Aliza Hochman, Hedayat Heikal, Jennifer L. Gorskie, Jorge G. Tenreiro, Melissa Fernandez, Scott S. Buell, Thomas J. Moloney, Cleary, Gottlieb, Steen & Hamilton, New York, NY, Jason Parkin, Michael J. Wishnie, Muneer I. Ahmad, Jerome N. Frank Legal Services Organization, New Haven, CT, for Plaintiffs.Jean M. Cunningham, Gisela Ann Westwater, Jean M. Cunningham, Jennifer A. Bowen, John Marcus Meeks, Reginald Maurice Skinner, Christopher Westley Dempsey, John Alden Woodcock, Aram A. Gavoor, U.S. Department of Justice, Washington, DC, Douglas P. Morabito, U.S. Attorney's Office, New Haven, CT, for Defendants.

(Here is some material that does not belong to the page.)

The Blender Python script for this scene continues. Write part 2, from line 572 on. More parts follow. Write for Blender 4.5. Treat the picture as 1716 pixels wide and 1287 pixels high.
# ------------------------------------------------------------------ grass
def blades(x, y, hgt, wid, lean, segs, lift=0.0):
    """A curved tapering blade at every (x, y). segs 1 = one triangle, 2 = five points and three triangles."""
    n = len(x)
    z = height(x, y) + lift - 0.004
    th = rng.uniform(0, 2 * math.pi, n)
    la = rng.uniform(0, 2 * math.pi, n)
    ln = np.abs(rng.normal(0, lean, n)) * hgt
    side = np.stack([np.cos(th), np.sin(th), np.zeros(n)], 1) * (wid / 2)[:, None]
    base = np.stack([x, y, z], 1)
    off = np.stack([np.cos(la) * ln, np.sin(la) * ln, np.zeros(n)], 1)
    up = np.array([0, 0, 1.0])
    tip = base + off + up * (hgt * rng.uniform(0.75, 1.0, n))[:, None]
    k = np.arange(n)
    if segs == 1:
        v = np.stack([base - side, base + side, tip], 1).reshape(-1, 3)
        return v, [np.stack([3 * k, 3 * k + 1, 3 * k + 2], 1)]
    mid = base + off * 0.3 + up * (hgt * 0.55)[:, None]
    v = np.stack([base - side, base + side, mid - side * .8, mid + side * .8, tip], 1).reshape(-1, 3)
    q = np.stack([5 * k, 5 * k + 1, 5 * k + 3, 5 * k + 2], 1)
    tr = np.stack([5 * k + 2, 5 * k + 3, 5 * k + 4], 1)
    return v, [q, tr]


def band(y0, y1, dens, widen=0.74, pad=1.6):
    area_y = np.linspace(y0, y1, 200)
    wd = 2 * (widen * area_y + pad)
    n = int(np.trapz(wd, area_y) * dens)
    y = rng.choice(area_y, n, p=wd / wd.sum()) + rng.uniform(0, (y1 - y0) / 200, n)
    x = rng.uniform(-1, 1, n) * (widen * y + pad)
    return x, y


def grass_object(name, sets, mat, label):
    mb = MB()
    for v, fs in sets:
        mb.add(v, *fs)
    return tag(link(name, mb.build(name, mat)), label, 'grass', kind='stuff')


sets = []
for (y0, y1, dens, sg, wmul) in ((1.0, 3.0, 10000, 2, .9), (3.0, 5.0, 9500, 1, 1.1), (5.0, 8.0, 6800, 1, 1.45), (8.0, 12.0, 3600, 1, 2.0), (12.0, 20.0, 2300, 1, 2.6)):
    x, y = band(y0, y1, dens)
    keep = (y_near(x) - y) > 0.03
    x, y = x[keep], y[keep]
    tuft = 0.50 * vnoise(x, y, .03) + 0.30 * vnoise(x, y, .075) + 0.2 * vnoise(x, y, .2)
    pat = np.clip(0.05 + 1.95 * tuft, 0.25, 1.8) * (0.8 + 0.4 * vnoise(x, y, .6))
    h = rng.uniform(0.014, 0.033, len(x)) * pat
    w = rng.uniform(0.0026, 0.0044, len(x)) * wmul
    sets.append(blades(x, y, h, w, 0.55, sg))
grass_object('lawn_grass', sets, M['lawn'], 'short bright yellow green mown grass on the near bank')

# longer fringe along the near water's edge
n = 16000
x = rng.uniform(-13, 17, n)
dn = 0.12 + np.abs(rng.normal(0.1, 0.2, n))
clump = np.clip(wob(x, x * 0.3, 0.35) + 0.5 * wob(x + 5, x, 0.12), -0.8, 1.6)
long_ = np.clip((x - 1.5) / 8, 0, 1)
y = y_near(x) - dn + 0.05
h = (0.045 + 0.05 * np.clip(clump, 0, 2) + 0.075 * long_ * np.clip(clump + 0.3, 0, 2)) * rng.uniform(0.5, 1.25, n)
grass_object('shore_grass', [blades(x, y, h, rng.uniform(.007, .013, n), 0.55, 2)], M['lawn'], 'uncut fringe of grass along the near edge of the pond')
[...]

RULING ON MOTIONS TO DISMISS

STEFAN R. UNDERHILL, District Judge.

This case involves the constitutional and tort claims of a group of plaintiffs who were the subject of an early-morning immigration raid in June 2007. The plaintiffs have sued the immigration officers who conducted the raid, the officers' supervisors, and the United States, alleging violations of the Fourth and Fifth Amendments, as well as state law tort violations such as negligent hiring, training, and supervision.

In response, the United States challenged the plaintiffs' ability to seek declaratory relief, and sought to dismiss the plaintiffs' claims of negligent hiring, training, and supervision. The individual defendants also filed a motion to dismiss the plaintiffs' Fourth Amendment, procedural due process, substantive due process, and equal protection claims. In addition, the individual defendants claim that this court does not have personal jurisdiction over the supervisory defendants, that Bivens is an inappropriate remedy here, and that the court cannot hear the plaintiffs' claims both because of the doctrine set forth in Heck v. Humphrey and because of the exclusivity provisions in the federal immigration statutes.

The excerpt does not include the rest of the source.